-- Start Provided data --

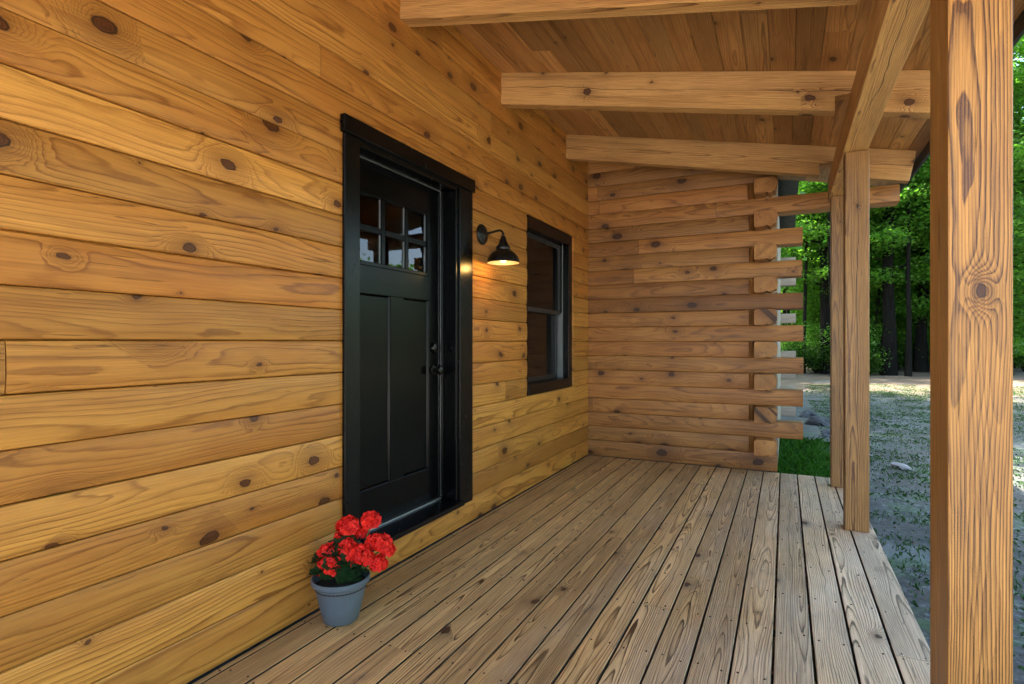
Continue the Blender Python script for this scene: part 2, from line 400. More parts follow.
class MB:
    """collects shapes of one part; every shape carries wood-grain coordinates"""
    def __init__(self):
        self.v = []; self.f = []; self.g = []; self.s = []; self.mi = []
    def prism(self, poly, w0, w1, O=(0, 0, 0), A=(1, 0, 0), B=(0, 1, 0), Cc=(0, 0, 1), gmap='wab', seed=None, mi=0, ext=None, goff=(0, 0, 0)):
        """polygon (a,b) in the A,B plane swept along C from w0 to w1.  ext(a,b) -> (extra0, extra1) shifts the two ends.
        gmap orders (a,b,w) into the grain axes: first letter runs along the grain."""
        O, A, B, Cc = Vector(O), Vector(A), Vector(B), Vector(Cc)
        if seed is None: seed = random.random() * 50
        flip = A.cross(B).dot(Cc) < 0
        area = sum(poly[i][0] * poly[(i + 1) % len(poly)][1] - poly[(i + 1) % len(poly)][0] * poly[i][1] for i in range(len(poly)))
        if area < 0: flip = not flip
        n = len(poly); b0 = len(self.v)
        ca = (min(p[0] for p in poly) + max(p[0] for p in poly)) / 2
        cb = (min(p[1] for p in poly) + max(p[1] for p in poly)) / 2
        for e in (0, 1):
            for (a, b) in poly:
                ww = (w0, w1)[e]
                if ext: ww += ext(a, b)[e]
                self.v.append(tuple(O + A * a + B * b + Cc * ww))
                d = {'a': a - ca, 'b': b - cb, 'w': ww}
                if gmap[0] != 'w': d['w'] = ww - (w0 + w1) / 2
                if gmap[0] == 'a': d['a'] = a
                self.g.append((d[gmap[0]] + goff[0], d[gmap[1]] + goff[1], d[gmap[2]] + goff[2]))
                self.s.append(seed)
        fs = [tuple(range(b0, b0 + n))[::-1], tuple(range(b0 + n, b0 + 2 * n))]
        for i in range(n):
            j = (i + 1) % n
            fs.append((b0 + i, b0 + j, b0 + n + j, b0 + n + i))
        for f in fs:
            self.f.append(f[::-1] if flip else f)
            self.mi.append(mi)
    def box(self, x0, x1, y0, y1, z0, z1, gmap='wab', mi=0, seed=None, along='y'):
        if along == 'y':
            self.prism([(x0, z0), (x1, z0), (x1, z1), (x0, z1)], y0, y1, A=(1, 0, 0), B=(0, 0, 1), Cc=(0, 1, 0), gmap=gmap, mi=mi, seed=seed)
        elif along == 'x':
            self.prism([(y0, z0), (y1, z0), (y1, z1), (y0, z1)], x0, x1, A=(0, 1, 0), B=(0, 0, 1), Cc=(1, 0, 0), gmap=gmap, mi=mi, seed=seed)
        else:
            self.prism([(x0, y0), (x1, y0), (x1, y1), (x0, y1)], z0, z1, A=(1, 0, 0), B=(0, 1, 0), Cc=(0, 0, 1), gmap=gmap, mi=mi, seed=seed)
    def lathe(self, prof, O=(0, 0, 0), axis='z', n=32, mi=0):
        """revolve (radius, height) pairs"""
        b0 = len(self.v)
        for (r, h) in prof:
            for i in range(n):
                a = 2 * math.pi * i / n
                p = {'z': (r * math.cos(a), r * math.sin(a), h), 'x': (h, r * math.cos(a), r * math.sin(a))}[axis]
                self.v.append((O[0] + p[0], O[1] + p[1], O[2] + p[2])); self.g.append(p); self.s.append(0.0)
        for k in range(len(prof) - 1):
            for i in range(n):
                j = (i + 1) % n
                self.f.append((b0 + k * n + i, b0 + k * n + j, b0 + (k + 1) * n + j, b0 + (k + 1) * n + i)); self.mi.append(mi)
    def tube(self, pts, rad, n=10, mi=0):
        pts = [Vector(p) for p in pts]
        if not isinstance(rad, (list, tuple)): rad = [rad] * len(pts)
        b0 = len(self.v)
        up = Vector((0.13, 0.31, 0.94)).normalized()
        for k, p in enumerate(pts):
            d = (pts[min(k + 1, len(pts) - 1)] - pts[max(k - 1, 0)]).normalized()
            x = d.cross(up)
            if x.length < 0.05: x = d.cross(Vector((1, 0, 0)))
            x.normalize(); y = d.cross(x).normalized()
            for i in range(n):
                a = 2 * math.pi * i / n
                q = p + (x * math.cos(a) + y * math.sin(a)) * rad[k]
                self.v.append(tuple(q)); self.g.append((0, 0, 0)); self.s.append(0.0)
        for k in range(len(pts) - 1):
            for i in range(n):
                j = (i + 1) % n
                self.f.append((b0 + k * n + i, b0 + (k + 1) * n + i, b0 + (k + 1) * n + j, b0 + k * n + j)); self.mi.append(mi)
        self.f.append(tuple(b0 + i for i in range(n))); self.mi.append(mi)
        self.f.append(tuple(b0 + (len(pts) - 1) * n + i for i in range(n))[::-1]); self.mi.append(mi)
    def build(self, name, mats, parent=None, smooth=False, bevel=0.0, fix=True):
        me = bpy.data.meshes.new(name)
        me.from_pydata(self.v, [], self.f)
        at = me.attributes.new('grain', 'FLOAT_VECTOR', 'POINT')
        at.data.foreach_set('vector', np.array(self.g, dtype=np.float32).ravel())
        sd = me.attributes.new('seed', 'FLOAT', 'POINT')
        sd.data.foreach_set('value', np.array(self.s, dtype=np.float32))
        if not isinstance(mats, (list, tuple)): mats = [mats]
        for m_ in mats: me.materials.append(m_)
        me.polygons.foreach_set('material_index', self.mi)
        if fix:
            bm = bmesh.new(); bm.from_mesh(me)
            bmesh.ops.recalc_face_normals(bm, faces=bm.faces)
            bm.to_mesh(me); bm.free()
        if smooth:
            me.polygons.foreach_set('use_smooth', [True] * len(me.polygons))
            try: me.set_sharp_from_angle(angle=R(40))
            except Exception: pass
        me.update()
        o = bpy.data.objects.new(name, me)
        col.objects.link(o)
        if parent is not None: o.parent = parent
        if bevel > 0:
            b = o.modifiers.new('edge', 'BEVEL'); b.width = bevel; b.segments = 2; b.limit_method = 'ANGLE'; b.angle_limit = R(40)
        return o

def wpos(px, d):
    """the point seen at column px, d metres deep (used once to read positions off the photograph)"""
    lat = (px - 512) / 560 * d
    c, s = math.cos(R(YAW)), math.sin(R(YAW))
    return (lat * c - d * s, lat * s + d * c)

GZ = -0.35
# ------------------------------------------------------------------ measured structure
XW = -1.96           # face of the front wall
YF = 5.94            # face of the far (projecting) wall
H = 0.1545           # one log course
Z0 = 0.019
XE = 0.535           # deck edge
YB = -0.55           # near end of cabin and porch
L = lambda n: Z0 + H * n
roofz = lambda x: 3.32 - 0.205 * (x + 1.96)   # top of rafters

# ================================================================== GROUND
def build_ground():
    xs = np.concatenate([np.linspace(-400, -30, 8)[:-1], np.linspace(-30, 40, 141), np.linspace(40, 400, 8)[1:]])
    ys = np.concatenate([np.linspace(-400, -20, 8)[:-1], np.linspace(-20, 60, 161), np.linspace(60, 500, 8)[1:]])
    nx, ny = len(xs), len(ys)
    X, Y = np.meshgrid(xs, ys)
    def wob(X, Y, f, s):
        r = np.random.default_rng(s); z = 0
        for _ in range(6):
            a = r.uniform(0, 6.28); ph = r.uniform(0, 6.28)
            z = z + np.sin((X * np.cos(a) + Y * np.sin(a)) * f * r.uniform(0.6, 1.6) + ph)
        return z / 6
    Z = GZ + 0.05 * wob(X, Y, 1.5, 3) + 0.10 * wob(X, Y, 0.4, 5)
    far = np.clip((Y - 22) / 30, 0, 1)
    Z = Z + far * 0.6
    me = bpy.data.meshes.new('ground')
    v = np.stack([X.ravel(), Y.ravel(), Z.ravel()], 1)
    f = [(j * nx + i, j * nx + i + 1, (j + 1) * nx + i + 1, (j + 1) * nx + i) for j in range(ny - 1) for i in range(nx - 1)]
    me.from_pydata(v.tolist(), [], f)
    me.polygons.foreach_set('use_smooth', [True] * len(f))
    me.materials.append(M['ground'])
    o = bpy.data.objects.new('ground', me); col.objects.link(o)
    o['kind'] = 'structure'
    def gz(x, y):
        return GZ + 0.05 * wob(np.array(x), np.array(y), 1.5, 3) + 0.10 * wob(np.array(x), np.array(y), 0.4, 5) + np.clip((np.array(y) - 22) / 30, 0, 1) * 0.6
    return gz
gz = build_ground()

def build_bounce_gravel():  # unseen pale gravel sheet, added to bounce sunlight into the porch
    g = NT('pale_gravel')  # material of the added bounce sheet only
    p = g.pos()
    vo = g.t.nodes.new("ShaderNodeTexVoronoi"); vo.inputs['Scale'].default_value = 40.0
    g.set(vo.inputs['Vector'], p)
    cr, cg, cb_ = g.sep(vo.outputs['Color'])
    g.set(g.b.inputs['Base Color'], g.mix(cr, (0.36, 0.34, 0.31), (0.62, 0.59, 0.54)))
    g.b.inputs['Roughness'].default_value = 0.95
    g.bump(vo.outputs['Distance'], 0.6, 0.02)
    xs = np.linspace(-8, 16.0, 49); ys = np.linspace(-20, -1.4, 38)
    X, Y = np.meshgrid(xs, ys)
    Y = Y + 0.2 * np.sin(X * 0.9)
    Z = gz(X, Y) + 0.02
    Z[:, 0] -= 0.06; Z[:, -1] -= 0.06; Z[0, :] -= 0.06; Z[-1, :] -= 0.06
    nx = len(xs)
    f = [(j * nx + i, j * nx + i + 1, (j + 1) * nx + i + 1, (j + 1) * nx + i) for j in range(len(ys) - 1) for i in range(nx - 1)]
    me = bpy.data.meshes.new('gravel_drive')  # added unseen bounce sheet, not a real drive
    me.from_pydata(np.stack([X.ravel(), Y.ravel(), Z.ravel()], 1).tolist(), [], f)
    me.materials.append(g.mat)
    o = bpy.data.objects.new('gravel_drive', me); col.objects.link(o)  # added unseen bounce sheet
    o['kind'] = 'structure'
build_bounce_gravel()

# ================================================================== LOG CABIN
cabin = thing('log_cabin', 'honey stained pine log cabin with black door and window behind the porch', 'cabin', (XW, 2.0, 0))
cabin_off = Vector((-XW, -2.0, 0))
def cb(mb, name, mats, parent=None, **kw):
    """build a part given in world coordinates under the cabin (or a part of it)"""
    o = mb.build(name, mats, None, **kw)
    o.data.transform(Matrix.Translation(cabin_off))
    o.parent = parent or cabin
    return o

def log_poly(depth=0.19, h=H, gap=None):
    """cross-section (height, outward): flat face, eased edges, thin open joint"""
    g1 = random.choice([0.0008, 0.0012, 0.0018, 0.003]); g2 = random.choice([0.0008, 0.001, 0.0018])
    s = random.uniform(-0.0025, 0.0025)
    e = 0.006
    return [(0, -depth), (0, -0.022), (g1, -0.02), (g1, -e + s), (g1 + 0.0018, -0.0015 + s), (0.007, s), (h * 0.2, 0.0032 + s), (h * 0.38, 0.0048 + s), (h * 0.62, 0.0048 + s), (h * 0.8, 0.0032 + s),
            (h - 0.007, s), (h - g2 - 0.0018, -0.0015 + s), (h - g2, -e + s), (h - g2, -0.02), (h, -0.022), (h, -depth)]

fw = MB()
DOOR = (2.16, 3.24)
WIN = (4.30, 5.456)
def course(mb, n, y0, y1, joints=()):
    cuts = [y0] + sorted(j for j in joints if y0 < j < y1) + [y1]
    for a, b in zip(cuts[:-1], cuts[1:]):
        mb.prism(log_poly(h=H if n else H + 0.0175), a + (0.0015 if a in joints else 0), b - (0.0015 if b in joints else 0), O=(XW, 0, L(n) - (0 if n else 0.0175)), A=(0, 0, 1), B=(1, 0, 0), Cc=(0, 1, 0), gmap='wab')
jn = {8 + 8: [1.966], 17: [3.65], 18: [3.66, 0.4], 7: [0.786], 12: [-0.1], 4: [0.05], 2: [4.9], 10: [0.3], 14: [0.1], 5: [3.9], 20: [2.2]}
for n in range(0, 22):
    segs = [(YB, YF)]
    js = jn.get(n, [])
    if 1 <= n <= 14: segs = [(YB, DOOR[0]), (DOOR[1], YF)]
    if 5 <= n <= 14: segs = [(YB, DOOR[0]), (DOOR[1], WIN[0]), (WIN[1], YF)]
    for a, b in segs: course(fw, n, a, b, js)
o = cb(fw, 'log_wall', M['wall'])

# far wall: alternate logs run past the corner
XS0, XS1 = -0.265, -0.068      # side wall (inner, outer face)
def farlog(mb, n, x0, x1, joints=(), ext=None):
    cuts = [x0] + [j for j in joints if x0 < j < x1] + [x1]
    for i, (a, b) in enumerate(zip(cuts[:-1], cuts[1:])):
        mb.prism(log_poly(h=H if n else H + 0.0175), a + (0.001 if i else 0), b - (0.001 if i < len(cuts) - 2 else 0), O=(0, YF, L(n) - (0 if n else 0.0175)), A=(0, 0, 1), B=(0, -1, 0), Cc=(1, 0, 0), gmap='wab',
                 ext=ext if i == len(cuts) - 2 else None)
sw = MB()
rise = lambda a, b: (0.0, 0.0)
for n in range(0, 21):
    js = {17: [-1.83], 18: [-1.85], 14: [-1.4], 12: [-1.45], 16: [-0.62], 3: [-1.9]}.get(n, [])
    if n == 0: farlog(sw, n, XW + 0.001, XS1, js)
    elif n >= 17:
        xt = (3.32 - L(n + 1)) / 0.205 - 1.96
        xb = (3.32 - L(n)) / 0.205 - 1.96
        lim = -0.33 if n % 2 else XS1
        x_at = lambda a, b, lim=lim, xb=xb, xt=xt: (0, min(lim, xb + (xt - xb) * a / H))
        farlog(sw, n, XW + 0.001, 0.0, [j for j in js], ext=x_at)
    elif n % 2: farlog(sw, n, XW + 0.001, -0.318, js)
    elif n == 16: farlog(sw, n, XW + 0.001, 0.91, js)
    else: farlog(sw, n, XW + 0.001, 0.151 + random.uniform(-0.006, 0.006), js)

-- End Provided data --

> [Goal]
Locate the word "part" in the data above. Copy every line carrying it.

> [Complete answer]
Continue the Blender Python script for this scene: part 2, from line 400. More parts follow.
    """collects shapes of one part; every shape carries wood-grain coordinates"""
    """build a part given in world coordinates under the cabin (or a part of it)"""